En este sistema homogeneizante y altamente burocratizado la forma es más importante que el contenido, y se pretende imponer un solo estándar a toda la república, desde Baja California hasta Chiapas. Se trata a los alumnos como si fueran clones, que tienen que aprender exactamente lo mismo y al mismo ritmo, y que tienen que terminar su secundaria o su bachillerato sabiendo exactamente las mismas cosas. La necesidad de estandarizar es más importante que el hecho mismo de que los alumnos puedan desarrollar su potencial. El sistema se preocupa más por obligar a los estudiantes a que se conformen a un modelo impuesto desde arriba que por desarrollar las capacidades innatas de cada individuo y de estimular su creatividad y su curiosidad por aprender cosas nuevas.

El modelo educativo vigente es un producto de la cultura de masas, y lamentablemente está más enfocado a conformar a los individuos a la masa que a despertar su capacidad crítica y de cuestionamiento de las estructuras existentes. Ultimadamente todo este aparato está basado en el control y en la coerción; es la única manera en la que se puede sostener. Se controla a los maestros y se controla a los alumnos. A todo mundo se le obliga a hacer cosas por las que probablemente no se siente la menor inclinación y el control permea cada paso del proceso. Quizás por eso los efectos son tan contraproducentes.

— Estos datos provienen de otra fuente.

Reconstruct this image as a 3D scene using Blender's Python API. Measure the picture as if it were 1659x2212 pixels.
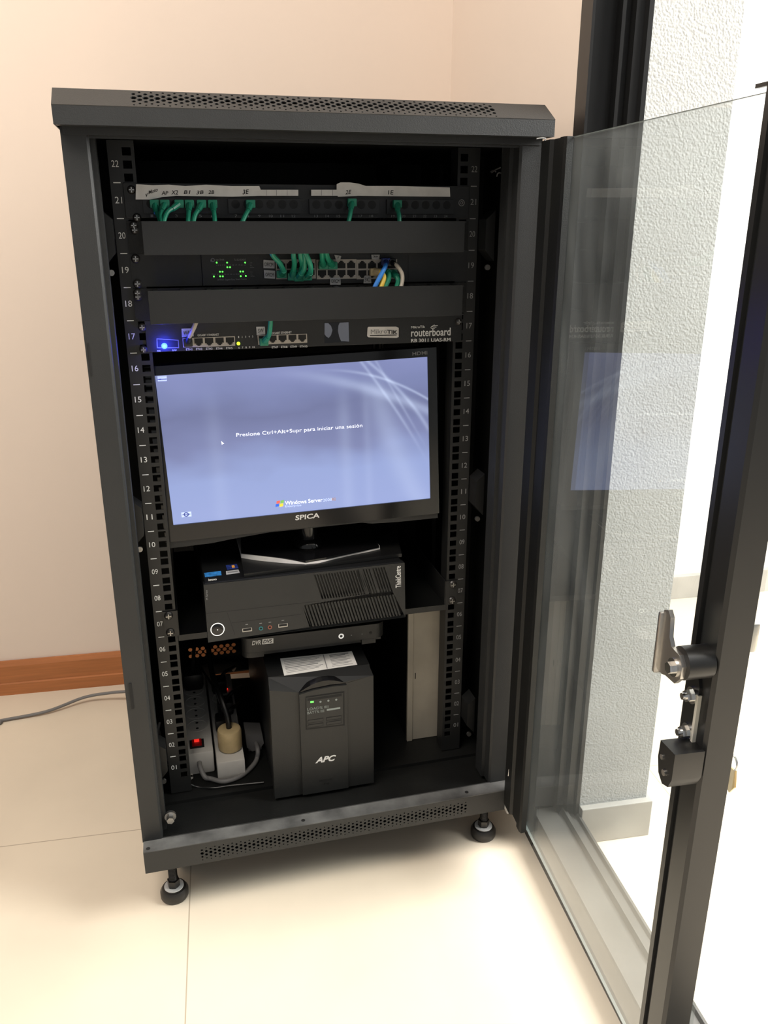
import bpy, bmesh, math, random
from mathutils import Matrix, Vector
random.seed(7)
for o in list(bpy.data.objects): bpy.data.objects.remove(o, do_unlink=True)
sc = bpy.context.scene
col = sc.collection
FL = 0.158            # floor level below rack-unit zero; everything is lifted by it at the end
# ---------------------------------------------------------------- camera
F_PX = 1812.115
CR = ((9.67733569e-01, -2.51975149e-01, 5.12607997e-04), (-8.29122411e-02, -3.20351783e-01, -9.43663232e-01), (2.37943899e-01, 9.13172086e-01, -3.30906999e-01))
CC = Vector((-0.20710659, -1.23223339, 0.89009775))
R0, R1, R2 = (Vector(r) for r in CR)
cd = bpy.data.cameras.new('camera'); cam = bpy.data.objects.new('camera', cd); col.objects.link(cam)
cd.sensor_fit = 'VERTICAL'; cd.sensor_height = 24; cd.sensor_width = 18; cd.lens = F_PX/2212*24
cd.clip_start = 0.02
cam.matrix_world = Matrix(((R0.x, -R1.x, -R2.x, CC.x), (R0.y, -R1.y, -R2.y, CC.y), (R0.z, -R1.z, -R2.z, CC.z+FL), (0, 0, 0, 1)))
sc.camera = cam
# ---------------------------------------------------------------- colour management
vs = sc.view_settings
vs.view_transform = 'Standard'; vs.look = 'None'; vs.exposure = 0.0; vs.gamma = 1.0; vs.use_curve_mapping = False
# ---------------------------------------------------------------- world and lights
w = bpy.data.worlds.new('room_ambient'); sc.world = w; w.use_nodes = True
w.node_tree.nodes['Background'].inputs[0].default_value = (0.96, 0.98, 1.0, 1)
w.node_tree.nodes['Background'].inputs[1].default_value = 0.34
AL = math.radians(-3.8)
EX = Vector((math.cos(AL), math.sin(AL), 0)); EY = Vector((-math.sin(AL), math.cos(AL), 0))
def room(u, v, z): return EX*u + EY*v + Vector((0, 0, z))
ROOM = Matrix.Rotation(AL, 4, 'Z')
def area(name, loc, target, sx, sy, power, color):
    ld = bpy.data.lights.new(name, 'AREA'); ld.shape = 'RECTANGLE'; ld.size = sx; ld.size_y = sy; ld.energy = power; ld.color = color
    o = bpy.data.objects.new(name, ld); col.objects.link(o); o.location = loc
    o.rotation_euler = (Vector(target)-Vector(loc)).to_track_quat('-Z', 'Y').to_euler(); return o
area('ceiling_light', room(-0.9, -0.7, 2.30), room(-0.4, 0.5, 0.5), 1.4, 0.9, 54, (1.0, 0.91, 0.82))
area('window_daylight', room(2.0, -0.62, 1.75), room(0.15, -0.72, -0.1), 1.3, 1.3, 175, (1.0, 0.985, 0.95))
area('far_room_daylight', room(1.9, 0.0, 2.25), room(1.3, 0.5, 0.0), 1.2, 0.9, 20, (1.0, 0.98, 0.96))

# ---------------------------------------------------------------- pixel rays onto real planes (calibrated from the rack-unit marks)
def ray(u, v): return (R0*((u-829.5)/F_PX) + R1*((v-1106)/F_PX) + R2)
def PX(u, v, x): d = ray(u, v); return CC + d*((x-CC.x)/d.x)
def PY(u, v, y): d = ray(u, v); return CC + d*((y-CC.y)/d.y)
def PZ(u, v, z): d = ray(u, v); return CC + d*((z-CC.z)/d.z)
def PM(u, v, M, yl=0.0):
    inv = M.inverted(); c = inv @ CC; d = inv.to_3x3() @ ray(u, v); return c + d*((yl-c.y)/d.y)
I4 = Matrix.Identity(4)

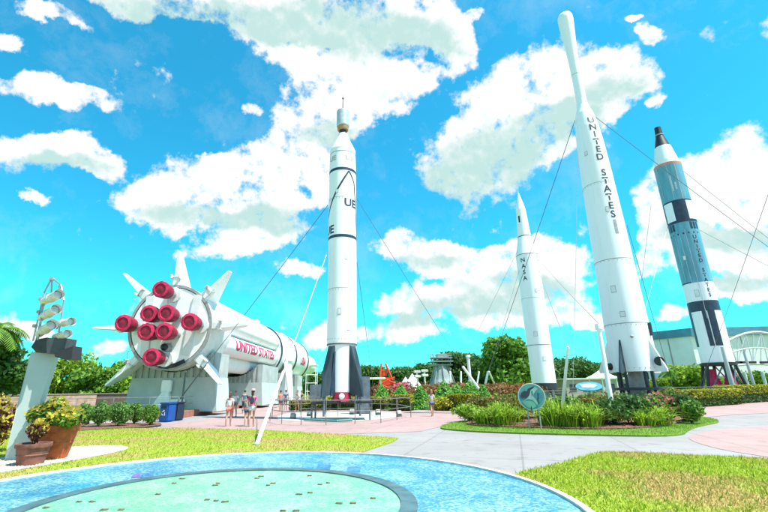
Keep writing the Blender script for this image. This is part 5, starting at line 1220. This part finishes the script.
# white tubular truss lying beside the hall
tr = root('truss_arm', A(755, 388, 62).xy.to_3d(), 'pale tubular steel truss arching beside the blue rocket at the right edge', 'truss')
q = MB(); Yt = 60.0
def arc_pt(u, top, Y): 
    x0, y0 = 722, 366; x = 722 + 78 * u; yy = (352 - 20 * math.sin(PI * min(1, u * .85 + .12)) if top else 372 - 8 * math.sin(PI * min(1, u * .8 + .15))); return A(x, yy, Y)
for Y in (Yt, Yt + 4):
    for top in (True, False):
        pts = [arc_pt(i / 10, top, Y) for i in range(11)]
        for u, v in zip(pts, pts[1:]): q.tube(u, v, .16, n=8)
    for i in range(10):
        a, b = arc_pt(i / 10, True, Y), arc_pt((i + 1) / 10, False, Y); c_, d_ = arc_pt(i / 10, False, Y), arc_pt((i + 1) / 10, True, Y)
        q.tube(a, b, .07, n=6) if i % 2 else q.tube(c_, d_, .07, n=6); q.tube(arc_pt(i / 10, True, Y), c_, .07, n=6)
    mid = [arc_pt(i / 10, True, Y).lerp(arc_pt(i / 10, False, Y), .5) for i in range(11)]
    for u, v in zip(mid, mid[1:]): q.tube(u, v, .10, n=6)
for i in range(0, 11, 2):
    for top in (True, False): q.tube(arc_pt(i / 10, top, Yt), arc_pt(i / 10, top, Yt + 4), .08, n=6)
q.out('truss_tubes', mat('truss_white', (.62, .66, .64), .5, .1), tr)
for x in (744, 762, 782):
    p = A(x, 372, Yt + 2); MB().tube((p.x, p.y, 0), p, .2, n=8).out('truss_leg', MATS['truss_white'], tr)
q = MB()
for x in (738, 742, 752, 764): p = A(x, 362.5, Yt - .5); q.box(p, (.9, .4, .3))
q.out('clamp', blackm, tr)

# ================================================================== PEOPLE
skin = mat('skin', (.55, .30, .20), .55, .05)
def skinned(name, joints, edges, m, parent, rootj=0, sub=2):
    """joints: (x,y,z,r)"""
    me = bpy.data.meshes.new(name); me.from_pydata([j[:3] for j in joints], edges, []); o = bpy.data.objects.new(name, me); COL.objects.link(o)
    md = o.modifiers.new('s', 'SKIN'); md.use_smooth_shade = True; md.branch_smoothing = .6
    for i, j in enumerate(joints):
        sv = me.skin_vertices[0].data[i]; r = j[3] if isinstance(j[3], tuple) else (j[3], j[3]); sv.radius = r; sv.use_root = (i == rootj)
    o.modifiers.new('u', 'SUBSURF').levels = sub
    bpy.context.view_layer.update()
    m2 = bpy.data.meshes.new_from_object(o.evaluated_get(bpy.context.evaluated_depsgraph_get())); bpy.data.objects.remove(o); bpy.data.meshes.remove(me)
    for p in m2.polygons: p.use_smooth = True
    return link(name, m2, m, parent, local=True)
def person(x, y, rz, h, shirt, shorts, hair, label, stride=.22, long_hair=False, pack=None, hat=None, pants=False, arms=(.15, -.15), z=0, fem=True, skinm=skin, bend=(.25, .25)):
    p = G(x, y, z); t = root('person', p, label, 'person', None, rz); k = h / 1.75
    sw = (.155 if fem else .185)
    J = []; E = []
    def j(x_, y_, z_, r, par=None):
        J.append((x_ * k, y_ * k, z_ * k, tuple(v * k for v in r) if isinstance(r, tuple) else r * k)); 
        if par is not None: E.append((par, len(J) - 1))
        return len(J) - 1
    # facing +y
    pel = j(0, 0, .93, (.15, .10)); wa = j(0, 0, 1.08, (.125, .09), pel); ch = j(0, .01, 1.28, (.15, .10), wa); nk0 = j(0, 0, 1.43, (.07, .06), ch); nk = j(0, .01, 1.50, (.052, .055), nk0)
    hd0 = j(0, .02, 1.57, (.068, .08), nk); hd = j(0, .02, 1.65, (.078, .095), hd0); hd2 = j(0, .01, 1.71, (.06, .075), hd)
    for s_ in (-1, 1):
        st = stride * s_
        hp = j(s_ * .085, 0, .88, .09, pel); kn = j(s_ * .09, st * .55 + .03, .49, .056, hp); cf = j(s_ * .09, st * .8 - .02, .34, .054, kn); an = j(s_ * .09, st - .02, .085, .036, cf); he = j(s_ * .09, st - .02, .04, .035, an); to = j(s_ * .105, st + .15, .03, (.04, .025), he)
        sh = j(s_ * sw, 0, 1.39, .055, ch); a_ = arms[0 if s_ < 0 else 1]; el = j(s_ * (sw + .055), a_ * .5 - .02, 1.13, .038, sh); wr = j(s_ * (sw + .06), a_ + bend[0] * .3, .90 + abs(a_) * .1, .025, el)
        pm = j(s_ * (sw + .055), a_ + bend[0] * .3 + .02, .84 + abs(a_) * .1, (.018, .036), wr)
        for f_, (dy, l_) in enumerate(((.028, .062), (.010, .075), (-.008, .070), (-.026, .055))):
            bx, by, bz = s_ * (sw + .05), a_ + bend[0] * .3 + .02 + dy, .80 + abs(a_) * .1; f0 = j(bx, by, bz, .0085, pm); f1 = j(bx - s_ * .008, by + .006, bz - l_ * .5, .008, f0); j(bx - s_ * .022, by + .012, bz - l_, .0065, f1)
        th0 = j(s_ * (sw + .045), a_ + bend[0] * .3 + .055, .835 + abs(a_) * .1, .010, pm); j(s_ * (sw + .035), a_ + bend[0] * .3 + .075, .80 + abs(a_) * .1, .008, th0)
    b = skinned('body', J, E, skinm, t)
    # face
    q = MB(); q.sphere((0, .112 * k, 1.635 * k), .014 * k, (1, 1.3, 1.3), u=8, v=6); q.box((0, .108 * k, 1.59 * k), (.05 * k, .012 * k, .012 * k)); q.out('nose_and_mouth', mat('lip', (.45, .2, .15), .6), t, True)
    q = MB()
    for s_ in (-1, 1): q.sphere((s_ * .03 * k, .102 * k, 1.665 * k), .010 * k, u=8, v=6)
    q.out('eyes', blackm, t, True)
    q = MB()
    for s_ in (-1, 1): q.sphere((s_ * .082 * k, .0, 1.64 * k), .026 * k, (.4, .8, 1.2), u=8, v=6)
    q.out('ears', skinm, t, True)
    # clothing
    SJ = [J[0][:3] + ((.165 * k, .115 * k),)]; SJ[0] = (0, 0, .98 * k, (.158 * k, .112 * k)); SE = []
    def s(x_, y_, z_, r, par): SJ.append((x_ * k, y_ * k, z_ * k, tuple(v * k for v in r) if isinstance(r, tuple) else r * k)); SE.append((par, len(SJ) - 1)); return len(SJ) - 1
    w1_ = s(0, 0, 1.10, (.138, .102), 0); c1 = s(0, .01, 1.28, (.165, .115), w1_); n1_ = s(0, 0, 1.41, (.10, .075), c1)
    for i_, sg in enumerate((-1, 1)):
        a_ = arms[i_]; sh = s(sg * sw, 0, 1.395, .066, c1); s(sg * (sw + .04), a_ * .3, 1.23, .062, sh)
    skinned('shirt', SJ, SE, shirt, t)
    SJ = [(0, 0, .96 * k, (.162 * k, .118 * k))]; SE = []
    for sg in (-1, 1):
        hp = s(sg * .088, 0, .88, .105, 0)
        if pants: kn = s(sg * .09, stride * sg * .55 + .03, .49, .075, hp); s(sg * .09, stride * sg - .02, .12, .058, kn)
        else: s(sg * .09, stride * sg * .3, .70, .092, hp)
    skinned('trousers' if pants else 'shorts', SJ, SE, shorts, t)
    q = MB(); q.sphere((0, -.006 * k, 1.688 * k), .098 * k, (.92, 1.08, .95), u=16, v=12)
    if long_hair: q.sphere((0, -.085 * k, 1.56 * k), .075 * k, (1, .55, 1.7))
    # trim the hair to leave the face open
    geo = q.bm.verts[:] + q.bm.edges[:] + q.bm.faces[:]; bmesh.ops.bisect_plane(q.bm, geom=geo, plane_co=(0, .062 * k, 1.66 * k), plane_no=(0, 1, -.55), clear_outer=True)
    if not long_hair: geo = q.bm.verts[:] + q.bm.edges[:] + q.bm.faces[:]; bmesh.ops.bisect_plane(q.bm, geom=geo, plane_co=(0, 0, 1.61 * k), plane_no=(0, 0, -1), clear_outer=True)
    q.out('hair', hair, t, True)
    if hat: q = MB(); q.lathe([(1.705 * k, .17 * k), (1.712 * k, .11 * k), (1.76 * k, .10 * k), (1.80 * k, .06 * k), (1.81 * k, .01)], (0, 0, 0), n=20); q.out('hat', hat, t, True)
    q = MB()
    for sg in (-1, 1): q.box((sg * .097 * k, stride * sg + .055 * k, .03 * k), (.085 * k, .25 * k, .055 * k), bevel=.02 * k)
    q.out('shoes', mat('shoe', (.5, .4, .45), .7) if fem else mat('shoe_dark', (.1, .1, .12), .7), t, True)
    if pack:
        bp_ = MB().box((0, -.20 * k, 1.22 * k), (.21 * k, .15 * k, .30 * k), bevel=.05 * k).out('backpack', pack, t, True)
    return t
cl = lambda n, c: mat('cloth_' + n, c, .85, .12, 12, .1)
wht, crl, mag, dk, den = cl('white', (.70, .72, .72)), cl('coral', (.85, .20, .16)), cl('magenta', (.75, .04, .36)), cl('navy', (.04, .06, .10)), cl('denim', (.12, .18, .28))
brn, blk, bld = mat('hair_brown', (.12, .05, .03), .6, .2, 20), mat('hair_black', (.02, .015, .015), .5, .2, 20), mat('hair_fair', (.38, .22, .10), .6, .2, 20)
person(228, 425.8, .12, 1.62, wht, crl, brn, 'woman in white top and coral shorts walking away, left of the group', .16, True)
person(251, 426.3, .10, 1.74, mag, wht, brn, 'woman in magenta tank top, pale shorts and cap with a dark backpack, walking away', .13, True, pack=dk, hat=cl('cap', (.55, .42, .40)))
person(246.3, 425.2, .2, 1.42, cl('grey', (.45, .45, .45)), dk, blk, 'shorter person in dark shorts half hidden behind the magenta top', .18)
person(234, 417, 3.0, 1.70, wht, den, bld, 'person in white shirt beyond the coral shorts, facing the camera', .1, fem=False)
person(243.6, 413.2, .3, 1.74, den, dk, blk, 'man in dark blue shirt standing farther back beside the kerb', .05, fem=False, pants=True)
person(280, 411.5, .5, 1.70, crl, cl('maroon', (.28, .06, .12)), brn, 'person in coral red shirt beyond the railing beside the leaning pole', .1)
person(285.3, 410.2, .2, 1.72, den, dk, blk, 'person in blue shirt just behind the coral red shirt', .1, fem=False)
person(297, 411.5, 2.6, 1.70, wht, cl('khaki', (.45, .38, .28)), bld, 'person in white shirt near the saddle support, left of a pair', .1)
person(301.5, 410.8, 2.2, 1.66, dk, dk, blk, 'person in dark clothes, right of the pair near the saddle support', .1, pants=True)
person(432.5, 416.0, .15, 1.60, cl('pale_grey', (.60, .60, .62)), den, bld, 'woman in pale top and denim shorts strolling before the topiary', .2, True)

Lo esencial en la educación

Mi sobrina acaba de entrar a la secundaria, y no llevaba tres días de asistir cuando regresó diciendo que odiaba las matemáticas. Antes le gustaban, y ahora las odia. Resulta que desde la primera clase el profesor los saturó con toda clase de reglas absurdas: tienen que entregar el cuaderno escrito de esta manera, y si te pasas del margen te quito puntos, y si haces o no haces las cosas así te bajo más puntos, y si no entregas las tareas a tiempo ya no tienes derecho a calificación, y si te tardas un minuto en llegar a clase ya no te dejo entrar, y todo tiene que ver con la calificación; por cualquier cosita te bajan o te suben puntos y al parecer lo único que le importa a todo mundo es obtener una calificación aprobatoria.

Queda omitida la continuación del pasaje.